The US Air Force has confirmed to Flight International that a decision is pending on whether to launch a major upgrade for 63 of its Lockheed Martin F-22s.

Although the decision will be made internally within a few months, the service will wait to publicise the outcome until the Obama administration releases its fiscal year 2012 budget request next February.

Under review is a proposal to upgrade nearly half of the USAF's fleet of 186 operational F-22s with a suite of advanced new weapons that have entered service during the last few years, plus advanced communications equipment that is still in development.

The proposal comes after the Department of Defense decided to terminate F-22 production in early 2012. As part of that decision, it accepted a USAF proposal to spend $1.3 billion on a "common configuration programme", which is consolidating six different versions of the F-22 into three basic types.

F-22 RIAT - BillyPix
 © Billypix

For the training and test fleet, the USAF is upgrading 37 Block 10 F-22s, which include two types of production-representative test vehicles, to the Block 20 standard. This includes a new central integrated processor, eliminating an older software configuration that proved unreliable in operational tests nearly a decade ago.

Under the common configuration plan, the combat-coded F-22 fleet is separated into groups of 63 Block 30 and 87 Block 35 aircraft.

The Block 30s are being upgraded with Increment 3.1 capabilities, which include air-to-ground and electronic attack modes for the Northrop Grumman APG-77 radar.

Meanwhile, the Block 35s will also be modernised with the USAF's most advanced air-to-air weapons - the Raytheon AIM-120D AMRAAM and AIM-9X Sidewinder. The package, named Increment 3.2, also adds an automatic ground collision avoidance system and the multifunction advanced datalink. The latter will allow the F-22 to transmit data to other stealth aircraft.

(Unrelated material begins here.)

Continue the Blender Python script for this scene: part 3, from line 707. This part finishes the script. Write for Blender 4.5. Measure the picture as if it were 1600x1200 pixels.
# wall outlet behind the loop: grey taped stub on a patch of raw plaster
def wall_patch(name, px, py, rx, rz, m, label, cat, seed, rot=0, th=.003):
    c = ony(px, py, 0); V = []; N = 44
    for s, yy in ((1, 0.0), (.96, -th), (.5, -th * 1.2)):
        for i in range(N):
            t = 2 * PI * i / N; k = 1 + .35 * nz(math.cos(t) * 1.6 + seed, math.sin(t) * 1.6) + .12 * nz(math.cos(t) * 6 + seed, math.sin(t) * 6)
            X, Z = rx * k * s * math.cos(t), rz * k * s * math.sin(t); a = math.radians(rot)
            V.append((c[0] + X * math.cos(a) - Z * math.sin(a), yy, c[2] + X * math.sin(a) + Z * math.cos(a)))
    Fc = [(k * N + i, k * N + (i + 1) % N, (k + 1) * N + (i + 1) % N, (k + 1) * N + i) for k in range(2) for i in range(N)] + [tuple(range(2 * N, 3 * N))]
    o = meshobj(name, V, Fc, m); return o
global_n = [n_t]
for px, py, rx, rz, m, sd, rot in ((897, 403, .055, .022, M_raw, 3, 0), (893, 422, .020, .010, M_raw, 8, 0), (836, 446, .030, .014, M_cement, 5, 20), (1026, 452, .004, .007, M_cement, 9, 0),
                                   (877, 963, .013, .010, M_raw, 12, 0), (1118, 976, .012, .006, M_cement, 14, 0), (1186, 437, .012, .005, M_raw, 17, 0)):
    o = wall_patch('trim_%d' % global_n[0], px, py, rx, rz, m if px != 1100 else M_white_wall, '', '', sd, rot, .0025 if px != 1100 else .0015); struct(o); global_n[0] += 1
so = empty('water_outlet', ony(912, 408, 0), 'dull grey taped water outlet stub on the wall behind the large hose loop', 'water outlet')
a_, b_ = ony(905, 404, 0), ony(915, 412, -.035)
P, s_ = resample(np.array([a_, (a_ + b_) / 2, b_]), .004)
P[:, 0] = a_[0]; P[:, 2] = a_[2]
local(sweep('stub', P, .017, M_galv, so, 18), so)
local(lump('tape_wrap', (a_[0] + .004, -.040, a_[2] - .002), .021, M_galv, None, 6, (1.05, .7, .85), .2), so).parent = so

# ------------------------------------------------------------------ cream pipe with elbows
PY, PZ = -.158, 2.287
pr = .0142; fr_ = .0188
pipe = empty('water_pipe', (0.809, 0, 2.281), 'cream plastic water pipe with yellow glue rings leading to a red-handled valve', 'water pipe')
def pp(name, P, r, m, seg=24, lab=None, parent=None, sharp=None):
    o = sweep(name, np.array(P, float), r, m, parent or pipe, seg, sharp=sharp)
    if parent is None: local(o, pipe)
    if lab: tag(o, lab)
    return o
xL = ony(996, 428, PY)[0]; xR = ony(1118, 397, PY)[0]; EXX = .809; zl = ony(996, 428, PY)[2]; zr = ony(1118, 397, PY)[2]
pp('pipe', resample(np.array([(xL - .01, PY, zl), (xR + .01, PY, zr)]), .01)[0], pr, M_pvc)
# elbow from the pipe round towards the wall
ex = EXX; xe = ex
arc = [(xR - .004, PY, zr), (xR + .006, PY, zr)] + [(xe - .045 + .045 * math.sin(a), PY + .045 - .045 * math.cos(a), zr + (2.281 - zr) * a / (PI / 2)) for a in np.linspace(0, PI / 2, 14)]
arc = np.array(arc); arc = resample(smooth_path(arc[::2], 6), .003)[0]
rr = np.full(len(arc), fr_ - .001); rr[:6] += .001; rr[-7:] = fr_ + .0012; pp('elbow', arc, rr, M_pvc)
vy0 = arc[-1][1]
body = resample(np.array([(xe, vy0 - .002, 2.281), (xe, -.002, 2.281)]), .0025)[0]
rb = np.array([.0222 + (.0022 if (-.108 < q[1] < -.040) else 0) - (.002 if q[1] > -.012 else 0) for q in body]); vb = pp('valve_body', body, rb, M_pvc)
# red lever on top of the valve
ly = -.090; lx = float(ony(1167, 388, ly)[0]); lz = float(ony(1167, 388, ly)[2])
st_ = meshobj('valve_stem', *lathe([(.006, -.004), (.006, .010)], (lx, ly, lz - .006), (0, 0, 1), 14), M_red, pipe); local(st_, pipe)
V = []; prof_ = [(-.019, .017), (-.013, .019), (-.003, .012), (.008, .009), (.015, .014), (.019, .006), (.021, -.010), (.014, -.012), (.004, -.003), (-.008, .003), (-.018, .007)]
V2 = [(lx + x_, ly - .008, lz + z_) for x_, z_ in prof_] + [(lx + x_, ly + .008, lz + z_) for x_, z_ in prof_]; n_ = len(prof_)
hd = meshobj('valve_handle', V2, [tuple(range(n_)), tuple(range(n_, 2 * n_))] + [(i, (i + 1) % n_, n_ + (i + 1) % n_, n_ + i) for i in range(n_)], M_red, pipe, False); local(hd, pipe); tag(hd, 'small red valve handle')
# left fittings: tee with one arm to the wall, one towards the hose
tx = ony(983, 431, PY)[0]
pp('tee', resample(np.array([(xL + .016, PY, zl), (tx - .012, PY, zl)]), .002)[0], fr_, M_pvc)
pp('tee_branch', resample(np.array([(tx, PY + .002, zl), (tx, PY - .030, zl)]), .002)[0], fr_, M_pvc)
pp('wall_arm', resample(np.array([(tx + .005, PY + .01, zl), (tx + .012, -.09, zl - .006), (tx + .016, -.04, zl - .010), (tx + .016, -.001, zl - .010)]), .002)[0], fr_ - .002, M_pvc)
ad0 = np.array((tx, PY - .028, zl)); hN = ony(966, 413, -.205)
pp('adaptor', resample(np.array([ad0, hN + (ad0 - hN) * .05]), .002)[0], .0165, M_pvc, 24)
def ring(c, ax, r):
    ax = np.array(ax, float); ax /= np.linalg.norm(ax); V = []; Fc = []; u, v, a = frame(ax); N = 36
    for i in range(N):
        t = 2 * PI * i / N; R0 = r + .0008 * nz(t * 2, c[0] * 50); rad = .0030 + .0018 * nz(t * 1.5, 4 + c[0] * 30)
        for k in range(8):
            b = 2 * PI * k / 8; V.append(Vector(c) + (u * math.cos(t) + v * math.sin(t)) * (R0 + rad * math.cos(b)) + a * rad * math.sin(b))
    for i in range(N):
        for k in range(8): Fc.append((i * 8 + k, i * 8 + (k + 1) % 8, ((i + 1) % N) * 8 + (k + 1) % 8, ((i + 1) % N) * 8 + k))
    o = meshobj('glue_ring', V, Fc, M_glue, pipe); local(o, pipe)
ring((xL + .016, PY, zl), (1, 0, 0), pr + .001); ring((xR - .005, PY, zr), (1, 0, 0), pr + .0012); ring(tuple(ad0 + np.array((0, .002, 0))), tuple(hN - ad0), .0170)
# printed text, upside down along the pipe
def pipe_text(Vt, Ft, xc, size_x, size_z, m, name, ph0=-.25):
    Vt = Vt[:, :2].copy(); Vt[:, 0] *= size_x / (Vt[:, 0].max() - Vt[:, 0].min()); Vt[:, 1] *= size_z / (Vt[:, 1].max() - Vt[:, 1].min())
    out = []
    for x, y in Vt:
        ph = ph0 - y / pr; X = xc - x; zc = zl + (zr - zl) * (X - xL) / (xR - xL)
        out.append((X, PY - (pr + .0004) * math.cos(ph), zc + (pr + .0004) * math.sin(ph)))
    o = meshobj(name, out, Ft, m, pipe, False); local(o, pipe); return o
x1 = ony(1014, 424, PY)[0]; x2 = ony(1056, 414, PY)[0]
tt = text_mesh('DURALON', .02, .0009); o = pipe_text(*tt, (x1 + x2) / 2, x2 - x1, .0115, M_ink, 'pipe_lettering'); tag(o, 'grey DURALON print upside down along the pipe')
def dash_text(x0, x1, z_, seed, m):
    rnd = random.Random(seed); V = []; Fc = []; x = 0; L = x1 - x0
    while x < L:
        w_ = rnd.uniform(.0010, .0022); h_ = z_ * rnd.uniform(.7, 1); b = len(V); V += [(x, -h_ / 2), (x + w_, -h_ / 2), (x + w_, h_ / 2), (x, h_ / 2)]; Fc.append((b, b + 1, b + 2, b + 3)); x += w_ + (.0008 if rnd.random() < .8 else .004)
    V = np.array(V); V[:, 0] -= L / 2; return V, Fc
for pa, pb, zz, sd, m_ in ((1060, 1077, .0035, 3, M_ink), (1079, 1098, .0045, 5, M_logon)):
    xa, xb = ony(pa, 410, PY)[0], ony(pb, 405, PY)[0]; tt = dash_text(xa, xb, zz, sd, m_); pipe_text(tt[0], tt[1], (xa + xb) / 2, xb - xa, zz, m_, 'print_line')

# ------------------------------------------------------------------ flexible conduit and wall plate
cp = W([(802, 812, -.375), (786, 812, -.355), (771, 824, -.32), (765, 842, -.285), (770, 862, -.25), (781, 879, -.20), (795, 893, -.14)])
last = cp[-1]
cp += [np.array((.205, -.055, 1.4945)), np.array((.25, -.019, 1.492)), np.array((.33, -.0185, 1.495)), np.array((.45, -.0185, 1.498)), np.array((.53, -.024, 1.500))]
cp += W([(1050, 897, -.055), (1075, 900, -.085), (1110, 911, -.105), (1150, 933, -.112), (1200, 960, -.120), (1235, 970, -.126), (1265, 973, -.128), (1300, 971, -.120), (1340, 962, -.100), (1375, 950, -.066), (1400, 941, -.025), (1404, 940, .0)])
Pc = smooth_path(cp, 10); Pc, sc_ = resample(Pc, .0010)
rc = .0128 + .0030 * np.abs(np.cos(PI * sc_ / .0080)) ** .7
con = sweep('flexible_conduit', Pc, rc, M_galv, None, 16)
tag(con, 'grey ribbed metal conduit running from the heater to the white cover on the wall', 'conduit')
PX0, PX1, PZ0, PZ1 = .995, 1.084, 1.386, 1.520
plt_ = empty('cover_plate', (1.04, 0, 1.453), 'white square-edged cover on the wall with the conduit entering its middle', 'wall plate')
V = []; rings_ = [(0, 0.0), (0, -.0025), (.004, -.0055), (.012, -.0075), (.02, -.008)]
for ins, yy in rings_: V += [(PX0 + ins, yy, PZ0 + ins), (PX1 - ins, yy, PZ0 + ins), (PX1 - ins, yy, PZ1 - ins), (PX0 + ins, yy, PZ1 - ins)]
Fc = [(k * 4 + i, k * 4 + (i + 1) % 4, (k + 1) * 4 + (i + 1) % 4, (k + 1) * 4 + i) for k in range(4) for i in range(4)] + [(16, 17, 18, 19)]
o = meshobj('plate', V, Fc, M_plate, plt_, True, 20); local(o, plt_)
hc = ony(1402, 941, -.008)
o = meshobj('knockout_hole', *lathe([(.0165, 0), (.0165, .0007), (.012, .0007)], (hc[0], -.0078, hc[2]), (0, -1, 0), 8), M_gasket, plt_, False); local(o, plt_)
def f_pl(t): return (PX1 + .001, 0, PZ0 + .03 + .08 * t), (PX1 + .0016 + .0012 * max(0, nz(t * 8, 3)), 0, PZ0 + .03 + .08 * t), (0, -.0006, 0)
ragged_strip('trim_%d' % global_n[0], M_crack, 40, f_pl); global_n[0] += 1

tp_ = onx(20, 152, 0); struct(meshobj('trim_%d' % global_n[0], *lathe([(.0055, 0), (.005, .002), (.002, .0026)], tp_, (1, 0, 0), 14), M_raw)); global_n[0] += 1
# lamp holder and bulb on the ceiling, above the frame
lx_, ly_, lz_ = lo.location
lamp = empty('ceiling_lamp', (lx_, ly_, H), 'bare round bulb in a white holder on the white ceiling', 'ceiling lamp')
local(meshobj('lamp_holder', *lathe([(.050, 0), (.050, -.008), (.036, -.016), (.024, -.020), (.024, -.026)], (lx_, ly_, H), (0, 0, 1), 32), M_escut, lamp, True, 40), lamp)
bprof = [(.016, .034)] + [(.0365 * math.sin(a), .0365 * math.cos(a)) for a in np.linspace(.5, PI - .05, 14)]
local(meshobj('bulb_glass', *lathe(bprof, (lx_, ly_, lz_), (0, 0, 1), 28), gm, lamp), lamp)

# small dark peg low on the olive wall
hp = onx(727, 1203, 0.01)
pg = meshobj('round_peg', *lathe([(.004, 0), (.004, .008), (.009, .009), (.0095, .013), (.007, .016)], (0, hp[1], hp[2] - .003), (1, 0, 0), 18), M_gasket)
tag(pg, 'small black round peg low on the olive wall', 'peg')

USAF officials are now debating whether to upgrade the 63 Block 30 aircraft to the Block 35 standard. If the proposal is accepted, the USAF would operate a fleet of 150 F-22s with identical capabilities.

But the Raptor fleet would still lack a number of features common to most modern fighters, including an infrared search and track sensor for passive targeting and a helmet-mounted cueing system to shoot at targets beyond the field of view of the fighter's air-to-air missiles.

It is possible, however, that the USAF will add new capabilities to the F-22 beyond the Increment 3.2 upgrades. One example is a distributed aperture system now installed on the Lockheed Martin F-35, which provides 360° optical coverage around the aircraft.

According to Jim Pitts, president of Northrop Grumman Electronic Systems, the USAF is likely to be interested in adopting the system on other aircraft as pilots become familiar with its capabilities.